___ TASK DATA ___
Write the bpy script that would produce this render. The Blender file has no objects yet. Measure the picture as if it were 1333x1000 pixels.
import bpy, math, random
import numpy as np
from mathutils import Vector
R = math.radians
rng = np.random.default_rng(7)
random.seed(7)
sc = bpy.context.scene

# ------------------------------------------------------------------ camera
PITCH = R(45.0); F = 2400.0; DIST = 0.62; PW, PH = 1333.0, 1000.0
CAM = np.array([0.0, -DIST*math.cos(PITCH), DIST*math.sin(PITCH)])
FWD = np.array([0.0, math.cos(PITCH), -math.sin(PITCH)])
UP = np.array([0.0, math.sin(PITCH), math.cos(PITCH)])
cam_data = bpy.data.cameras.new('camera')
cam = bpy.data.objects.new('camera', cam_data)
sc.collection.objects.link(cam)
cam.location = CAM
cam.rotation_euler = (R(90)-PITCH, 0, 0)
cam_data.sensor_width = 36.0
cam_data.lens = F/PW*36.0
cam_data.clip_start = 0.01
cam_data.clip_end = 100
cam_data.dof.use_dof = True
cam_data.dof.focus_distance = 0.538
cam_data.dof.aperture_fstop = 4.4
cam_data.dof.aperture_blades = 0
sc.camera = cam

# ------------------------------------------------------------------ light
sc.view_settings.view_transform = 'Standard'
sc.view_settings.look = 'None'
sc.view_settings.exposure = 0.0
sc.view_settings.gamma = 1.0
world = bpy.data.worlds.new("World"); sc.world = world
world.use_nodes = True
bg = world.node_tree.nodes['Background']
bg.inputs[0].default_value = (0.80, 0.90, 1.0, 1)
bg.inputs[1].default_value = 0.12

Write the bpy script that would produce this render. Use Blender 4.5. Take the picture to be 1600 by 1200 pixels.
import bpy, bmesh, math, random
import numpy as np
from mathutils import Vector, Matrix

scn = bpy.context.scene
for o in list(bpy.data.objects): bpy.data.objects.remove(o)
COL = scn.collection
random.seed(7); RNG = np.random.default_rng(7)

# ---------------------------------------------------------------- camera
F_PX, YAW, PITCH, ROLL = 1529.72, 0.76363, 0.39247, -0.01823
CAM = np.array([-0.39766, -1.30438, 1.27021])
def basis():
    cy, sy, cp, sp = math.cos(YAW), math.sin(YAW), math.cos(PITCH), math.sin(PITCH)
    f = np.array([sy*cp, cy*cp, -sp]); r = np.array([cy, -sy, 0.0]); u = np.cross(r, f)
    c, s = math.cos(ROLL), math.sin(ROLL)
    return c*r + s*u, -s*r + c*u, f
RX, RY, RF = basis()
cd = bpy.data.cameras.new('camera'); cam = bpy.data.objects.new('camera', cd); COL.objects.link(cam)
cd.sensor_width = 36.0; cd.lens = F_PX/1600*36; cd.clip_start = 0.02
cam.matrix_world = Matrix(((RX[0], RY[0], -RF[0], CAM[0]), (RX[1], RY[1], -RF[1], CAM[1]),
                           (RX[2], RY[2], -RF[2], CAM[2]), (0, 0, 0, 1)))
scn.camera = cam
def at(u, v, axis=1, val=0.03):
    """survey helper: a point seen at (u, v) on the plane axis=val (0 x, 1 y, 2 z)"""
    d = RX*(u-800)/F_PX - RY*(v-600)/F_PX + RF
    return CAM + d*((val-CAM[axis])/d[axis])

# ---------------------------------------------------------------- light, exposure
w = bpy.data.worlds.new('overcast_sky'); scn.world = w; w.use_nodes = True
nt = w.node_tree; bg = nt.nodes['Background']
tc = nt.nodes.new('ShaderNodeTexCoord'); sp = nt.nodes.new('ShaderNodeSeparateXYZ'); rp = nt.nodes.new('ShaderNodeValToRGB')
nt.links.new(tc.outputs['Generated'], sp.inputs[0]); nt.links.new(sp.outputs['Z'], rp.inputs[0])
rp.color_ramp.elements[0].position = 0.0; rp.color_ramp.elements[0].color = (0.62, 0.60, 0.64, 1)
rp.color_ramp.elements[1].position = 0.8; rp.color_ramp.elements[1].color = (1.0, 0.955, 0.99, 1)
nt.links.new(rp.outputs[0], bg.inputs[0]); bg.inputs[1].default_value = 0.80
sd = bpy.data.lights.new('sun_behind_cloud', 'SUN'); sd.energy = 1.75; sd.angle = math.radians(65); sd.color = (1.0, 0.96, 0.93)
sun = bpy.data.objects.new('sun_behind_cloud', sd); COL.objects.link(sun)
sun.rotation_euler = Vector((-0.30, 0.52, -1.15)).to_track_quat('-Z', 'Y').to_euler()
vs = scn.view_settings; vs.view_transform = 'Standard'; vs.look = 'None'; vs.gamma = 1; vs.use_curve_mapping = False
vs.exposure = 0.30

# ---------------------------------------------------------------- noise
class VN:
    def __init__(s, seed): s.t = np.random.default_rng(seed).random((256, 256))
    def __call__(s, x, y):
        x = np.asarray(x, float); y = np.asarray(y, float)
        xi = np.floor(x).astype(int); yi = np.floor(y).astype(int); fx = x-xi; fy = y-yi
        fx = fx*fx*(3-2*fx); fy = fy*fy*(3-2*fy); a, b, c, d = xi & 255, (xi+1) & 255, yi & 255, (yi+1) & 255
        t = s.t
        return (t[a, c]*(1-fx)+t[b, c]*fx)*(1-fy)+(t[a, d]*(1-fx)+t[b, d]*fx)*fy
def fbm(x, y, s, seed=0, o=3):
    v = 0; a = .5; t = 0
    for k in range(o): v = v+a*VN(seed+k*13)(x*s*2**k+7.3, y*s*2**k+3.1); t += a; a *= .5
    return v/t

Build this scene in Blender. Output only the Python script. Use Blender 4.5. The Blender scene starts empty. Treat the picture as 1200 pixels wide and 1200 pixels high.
___
Extract only the lines from the line with "Write the bpy script that would produce this render. Use" through the line with "random.seed(7); RNG = np.random.default_rng(7)", keeping both end lines exactly as they are.

Write the bpy script that would produce this render. Use Blender 4.5. Take the picture to be 1600 by 1200 pixels.
import bpy, bmesh, math, random
import numpy as np
from mathutils import Vector, Matrix

scn = bpy.context.scene
for o in list(bpy.data.objects): bpy.data.objects.remove(o)
COL = scn.collection
random.seed(7); RNG = np.random.default_rng(7)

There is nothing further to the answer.